[Scenes as source code]
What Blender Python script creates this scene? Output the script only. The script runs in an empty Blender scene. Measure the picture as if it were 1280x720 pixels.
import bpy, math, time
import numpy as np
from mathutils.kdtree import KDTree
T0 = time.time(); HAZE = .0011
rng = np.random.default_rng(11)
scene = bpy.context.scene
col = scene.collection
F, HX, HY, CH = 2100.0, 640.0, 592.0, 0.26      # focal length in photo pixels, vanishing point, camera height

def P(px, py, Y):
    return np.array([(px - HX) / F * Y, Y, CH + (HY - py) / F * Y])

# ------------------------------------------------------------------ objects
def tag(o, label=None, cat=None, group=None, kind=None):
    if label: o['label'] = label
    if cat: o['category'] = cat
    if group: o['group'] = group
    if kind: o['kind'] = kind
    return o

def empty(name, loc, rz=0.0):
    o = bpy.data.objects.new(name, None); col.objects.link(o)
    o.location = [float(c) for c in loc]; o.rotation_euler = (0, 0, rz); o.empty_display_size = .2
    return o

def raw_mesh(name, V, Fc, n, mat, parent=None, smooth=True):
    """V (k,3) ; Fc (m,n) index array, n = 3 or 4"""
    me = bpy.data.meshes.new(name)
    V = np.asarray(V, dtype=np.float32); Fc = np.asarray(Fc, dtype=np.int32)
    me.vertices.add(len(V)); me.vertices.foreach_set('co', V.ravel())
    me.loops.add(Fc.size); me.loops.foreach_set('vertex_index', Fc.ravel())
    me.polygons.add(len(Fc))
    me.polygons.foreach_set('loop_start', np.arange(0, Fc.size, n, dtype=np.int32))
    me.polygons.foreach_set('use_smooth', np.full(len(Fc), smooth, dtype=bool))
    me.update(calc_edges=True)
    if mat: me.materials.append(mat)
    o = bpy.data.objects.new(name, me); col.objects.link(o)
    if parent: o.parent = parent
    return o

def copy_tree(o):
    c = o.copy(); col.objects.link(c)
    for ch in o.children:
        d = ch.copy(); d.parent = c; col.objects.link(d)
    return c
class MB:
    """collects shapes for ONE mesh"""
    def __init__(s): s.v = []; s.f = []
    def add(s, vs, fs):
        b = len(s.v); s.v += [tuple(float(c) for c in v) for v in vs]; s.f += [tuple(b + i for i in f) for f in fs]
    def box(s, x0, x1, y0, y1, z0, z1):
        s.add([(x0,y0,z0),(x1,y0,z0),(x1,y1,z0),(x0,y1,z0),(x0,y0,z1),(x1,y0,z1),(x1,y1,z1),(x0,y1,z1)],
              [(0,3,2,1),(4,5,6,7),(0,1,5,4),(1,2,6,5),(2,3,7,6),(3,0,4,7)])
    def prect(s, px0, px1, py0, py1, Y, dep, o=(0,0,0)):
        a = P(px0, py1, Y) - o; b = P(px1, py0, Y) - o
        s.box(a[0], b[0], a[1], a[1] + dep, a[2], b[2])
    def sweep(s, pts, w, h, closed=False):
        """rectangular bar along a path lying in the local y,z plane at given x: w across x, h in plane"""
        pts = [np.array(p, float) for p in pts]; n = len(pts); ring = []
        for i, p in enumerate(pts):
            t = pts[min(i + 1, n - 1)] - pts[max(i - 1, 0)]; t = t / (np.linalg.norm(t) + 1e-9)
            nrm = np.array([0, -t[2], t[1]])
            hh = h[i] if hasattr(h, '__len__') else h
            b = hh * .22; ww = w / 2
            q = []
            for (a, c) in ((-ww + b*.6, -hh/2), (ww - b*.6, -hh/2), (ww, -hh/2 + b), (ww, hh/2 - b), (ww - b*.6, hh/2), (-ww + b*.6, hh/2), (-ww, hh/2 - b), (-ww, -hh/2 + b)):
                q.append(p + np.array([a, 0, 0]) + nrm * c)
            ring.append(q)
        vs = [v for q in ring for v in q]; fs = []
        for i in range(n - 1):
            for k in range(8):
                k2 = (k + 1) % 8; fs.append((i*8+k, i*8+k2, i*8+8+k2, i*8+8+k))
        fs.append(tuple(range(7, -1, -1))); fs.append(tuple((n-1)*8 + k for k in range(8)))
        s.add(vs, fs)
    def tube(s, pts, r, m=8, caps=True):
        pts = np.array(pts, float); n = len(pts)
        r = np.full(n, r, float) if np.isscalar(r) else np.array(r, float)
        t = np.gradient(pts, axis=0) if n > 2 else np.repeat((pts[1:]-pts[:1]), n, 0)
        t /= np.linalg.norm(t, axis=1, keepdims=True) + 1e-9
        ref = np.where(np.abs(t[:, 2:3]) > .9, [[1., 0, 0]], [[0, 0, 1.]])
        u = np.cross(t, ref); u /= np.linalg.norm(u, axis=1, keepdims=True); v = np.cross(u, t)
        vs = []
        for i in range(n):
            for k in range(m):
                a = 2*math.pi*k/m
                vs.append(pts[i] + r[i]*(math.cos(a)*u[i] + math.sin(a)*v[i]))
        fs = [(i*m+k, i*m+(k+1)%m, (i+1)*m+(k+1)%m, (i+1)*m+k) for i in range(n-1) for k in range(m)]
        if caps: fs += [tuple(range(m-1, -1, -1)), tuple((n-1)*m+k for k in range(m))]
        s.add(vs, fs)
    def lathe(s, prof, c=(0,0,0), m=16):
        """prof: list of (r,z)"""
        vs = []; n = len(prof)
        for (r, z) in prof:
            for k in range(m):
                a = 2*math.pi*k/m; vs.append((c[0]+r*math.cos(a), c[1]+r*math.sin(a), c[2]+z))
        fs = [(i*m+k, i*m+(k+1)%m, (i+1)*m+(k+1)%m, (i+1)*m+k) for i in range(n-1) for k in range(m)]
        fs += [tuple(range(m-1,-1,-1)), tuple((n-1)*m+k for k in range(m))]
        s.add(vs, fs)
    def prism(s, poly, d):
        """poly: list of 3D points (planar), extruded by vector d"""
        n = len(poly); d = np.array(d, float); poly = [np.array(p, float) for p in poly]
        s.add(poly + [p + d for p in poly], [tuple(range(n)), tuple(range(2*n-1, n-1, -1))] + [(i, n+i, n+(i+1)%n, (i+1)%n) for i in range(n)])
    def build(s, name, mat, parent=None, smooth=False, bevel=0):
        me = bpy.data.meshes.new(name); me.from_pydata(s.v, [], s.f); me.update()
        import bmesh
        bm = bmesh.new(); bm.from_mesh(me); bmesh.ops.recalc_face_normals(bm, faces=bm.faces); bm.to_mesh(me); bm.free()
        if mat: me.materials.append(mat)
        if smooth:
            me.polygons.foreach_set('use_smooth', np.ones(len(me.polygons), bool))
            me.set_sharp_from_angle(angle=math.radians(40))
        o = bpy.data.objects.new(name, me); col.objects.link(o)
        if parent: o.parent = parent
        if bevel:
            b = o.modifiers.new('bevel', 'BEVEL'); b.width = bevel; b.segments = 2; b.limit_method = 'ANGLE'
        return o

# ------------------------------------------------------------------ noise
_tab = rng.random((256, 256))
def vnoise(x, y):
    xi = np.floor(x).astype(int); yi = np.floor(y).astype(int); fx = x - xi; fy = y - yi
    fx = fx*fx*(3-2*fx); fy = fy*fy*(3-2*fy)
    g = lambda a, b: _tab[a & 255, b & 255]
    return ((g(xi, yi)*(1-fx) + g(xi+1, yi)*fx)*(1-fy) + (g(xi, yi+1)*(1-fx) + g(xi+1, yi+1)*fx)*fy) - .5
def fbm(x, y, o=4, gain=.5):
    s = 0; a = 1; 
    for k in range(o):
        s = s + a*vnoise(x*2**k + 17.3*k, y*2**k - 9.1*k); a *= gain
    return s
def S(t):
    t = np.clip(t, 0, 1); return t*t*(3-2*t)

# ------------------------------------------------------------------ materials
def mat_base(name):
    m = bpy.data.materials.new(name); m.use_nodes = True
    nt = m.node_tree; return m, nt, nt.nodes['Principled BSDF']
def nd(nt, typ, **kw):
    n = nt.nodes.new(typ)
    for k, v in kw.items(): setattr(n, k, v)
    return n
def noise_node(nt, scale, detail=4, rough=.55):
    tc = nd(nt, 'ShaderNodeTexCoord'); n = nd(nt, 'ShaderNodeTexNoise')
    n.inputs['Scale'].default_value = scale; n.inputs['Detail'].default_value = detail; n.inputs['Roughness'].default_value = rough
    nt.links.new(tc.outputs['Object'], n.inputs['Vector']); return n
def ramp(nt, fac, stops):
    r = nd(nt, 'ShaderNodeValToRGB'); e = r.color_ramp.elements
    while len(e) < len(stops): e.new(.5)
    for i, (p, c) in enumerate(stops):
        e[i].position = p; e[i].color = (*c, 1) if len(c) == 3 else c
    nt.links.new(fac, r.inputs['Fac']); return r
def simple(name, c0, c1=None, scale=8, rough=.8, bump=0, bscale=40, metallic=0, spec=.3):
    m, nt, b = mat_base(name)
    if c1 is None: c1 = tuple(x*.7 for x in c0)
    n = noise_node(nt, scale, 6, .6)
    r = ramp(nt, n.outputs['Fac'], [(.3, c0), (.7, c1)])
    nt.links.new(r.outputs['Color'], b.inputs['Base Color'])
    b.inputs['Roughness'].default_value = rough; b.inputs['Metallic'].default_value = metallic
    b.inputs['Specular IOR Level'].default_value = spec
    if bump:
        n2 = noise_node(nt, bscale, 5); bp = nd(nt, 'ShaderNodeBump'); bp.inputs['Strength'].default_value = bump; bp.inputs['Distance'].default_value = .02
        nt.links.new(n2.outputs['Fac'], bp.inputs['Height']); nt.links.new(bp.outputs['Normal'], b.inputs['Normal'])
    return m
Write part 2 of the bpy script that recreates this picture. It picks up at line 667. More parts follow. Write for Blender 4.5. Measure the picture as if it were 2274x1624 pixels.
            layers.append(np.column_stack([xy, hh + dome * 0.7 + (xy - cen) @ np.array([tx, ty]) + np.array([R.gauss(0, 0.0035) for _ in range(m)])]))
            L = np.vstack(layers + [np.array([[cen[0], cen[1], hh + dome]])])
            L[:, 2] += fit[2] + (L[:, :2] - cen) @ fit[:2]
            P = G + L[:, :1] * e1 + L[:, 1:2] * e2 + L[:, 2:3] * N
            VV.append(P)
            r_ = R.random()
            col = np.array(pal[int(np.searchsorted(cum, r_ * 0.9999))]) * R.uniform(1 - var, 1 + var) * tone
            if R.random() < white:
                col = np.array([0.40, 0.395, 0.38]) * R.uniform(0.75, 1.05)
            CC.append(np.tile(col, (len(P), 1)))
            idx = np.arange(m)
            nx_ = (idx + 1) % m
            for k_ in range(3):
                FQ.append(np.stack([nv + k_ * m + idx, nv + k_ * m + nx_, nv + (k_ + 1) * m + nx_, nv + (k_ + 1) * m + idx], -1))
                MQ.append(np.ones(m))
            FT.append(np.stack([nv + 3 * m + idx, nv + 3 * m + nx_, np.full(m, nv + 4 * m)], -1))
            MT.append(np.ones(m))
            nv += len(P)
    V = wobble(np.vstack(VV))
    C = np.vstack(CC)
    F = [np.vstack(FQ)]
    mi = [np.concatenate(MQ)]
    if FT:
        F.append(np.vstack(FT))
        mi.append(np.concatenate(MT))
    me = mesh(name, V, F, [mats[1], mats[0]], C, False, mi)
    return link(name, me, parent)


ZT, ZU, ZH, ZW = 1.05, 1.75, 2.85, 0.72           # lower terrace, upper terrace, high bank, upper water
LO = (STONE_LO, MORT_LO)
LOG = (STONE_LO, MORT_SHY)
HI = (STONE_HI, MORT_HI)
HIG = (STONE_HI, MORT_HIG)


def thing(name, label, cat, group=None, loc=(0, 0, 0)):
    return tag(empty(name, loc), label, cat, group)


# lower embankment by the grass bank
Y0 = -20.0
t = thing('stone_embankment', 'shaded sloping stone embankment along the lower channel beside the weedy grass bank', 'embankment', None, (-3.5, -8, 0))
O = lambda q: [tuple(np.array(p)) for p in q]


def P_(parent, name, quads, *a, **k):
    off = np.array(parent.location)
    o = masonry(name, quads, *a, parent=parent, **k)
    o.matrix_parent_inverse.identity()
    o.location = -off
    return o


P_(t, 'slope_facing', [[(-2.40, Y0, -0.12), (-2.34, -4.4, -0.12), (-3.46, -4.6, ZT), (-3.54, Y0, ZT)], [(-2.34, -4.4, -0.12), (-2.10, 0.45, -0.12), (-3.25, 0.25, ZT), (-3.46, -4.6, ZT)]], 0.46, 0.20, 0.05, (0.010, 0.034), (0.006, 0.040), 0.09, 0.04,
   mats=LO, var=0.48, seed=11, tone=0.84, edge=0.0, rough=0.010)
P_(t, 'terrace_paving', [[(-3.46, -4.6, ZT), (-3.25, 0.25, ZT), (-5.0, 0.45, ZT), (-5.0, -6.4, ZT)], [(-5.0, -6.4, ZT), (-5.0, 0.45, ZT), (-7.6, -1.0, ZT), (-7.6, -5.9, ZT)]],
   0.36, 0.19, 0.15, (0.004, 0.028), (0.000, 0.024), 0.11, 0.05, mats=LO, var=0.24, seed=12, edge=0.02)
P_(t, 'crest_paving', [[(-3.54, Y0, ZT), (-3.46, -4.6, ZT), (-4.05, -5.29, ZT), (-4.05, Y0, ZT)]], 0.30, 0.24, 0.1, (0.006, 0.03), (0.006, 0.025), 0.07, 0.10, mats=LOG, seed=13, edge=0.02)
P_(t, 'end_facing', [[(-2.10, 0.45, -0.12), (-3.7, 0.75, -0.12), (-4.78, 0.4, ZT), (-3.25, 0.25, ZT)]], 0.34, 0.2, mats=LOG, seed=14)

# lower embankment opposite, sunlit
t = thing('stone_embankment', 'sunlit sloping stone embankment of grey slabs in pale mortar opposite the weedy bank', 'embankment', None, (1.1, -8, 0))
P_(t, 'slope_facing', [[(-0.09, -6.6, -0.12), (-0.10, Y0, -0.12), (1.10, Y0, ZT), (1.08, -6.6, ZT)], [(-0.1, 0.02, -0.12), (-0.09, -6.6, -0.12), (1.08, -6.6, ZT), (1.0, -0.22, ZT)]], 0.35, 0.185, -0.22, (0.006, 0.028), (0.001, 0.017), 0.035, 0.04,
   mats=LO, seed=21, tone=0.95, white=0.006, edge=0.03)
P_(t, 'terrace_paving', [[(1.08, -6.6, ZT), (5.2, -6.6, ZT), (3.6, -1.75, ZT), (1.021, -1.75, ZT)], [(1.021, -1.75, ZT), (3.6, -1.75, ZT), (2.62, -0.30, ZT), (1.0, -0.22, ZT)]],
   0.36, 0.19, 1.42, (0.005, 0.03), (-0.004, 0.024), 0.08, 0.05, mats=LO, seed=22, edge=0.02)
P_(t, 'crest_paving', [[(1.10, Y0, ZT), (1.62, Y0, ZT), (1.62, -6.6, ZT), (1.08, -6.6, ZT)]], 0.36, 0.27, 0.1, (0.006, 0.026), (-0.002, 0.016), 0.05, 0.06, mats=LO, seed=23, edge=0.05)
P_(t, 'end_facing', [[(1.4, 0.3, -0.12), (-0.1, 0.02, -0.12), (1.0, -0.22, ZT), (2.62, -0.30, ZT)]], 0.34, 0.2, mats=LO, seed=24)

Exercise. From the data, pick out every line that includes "were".

Solution to this problem.
What Blender Python script creates this scene? Output the script only. The script runs in an empty Blender scene. Measure the picture as if it were 1280x720 pixels.
Write part 2 of the bpy script that recreates this picture. It picks up at line 667. More parts follow. Write for Blender 4.5. Measure the picture as if it were 2274x1624 pixels.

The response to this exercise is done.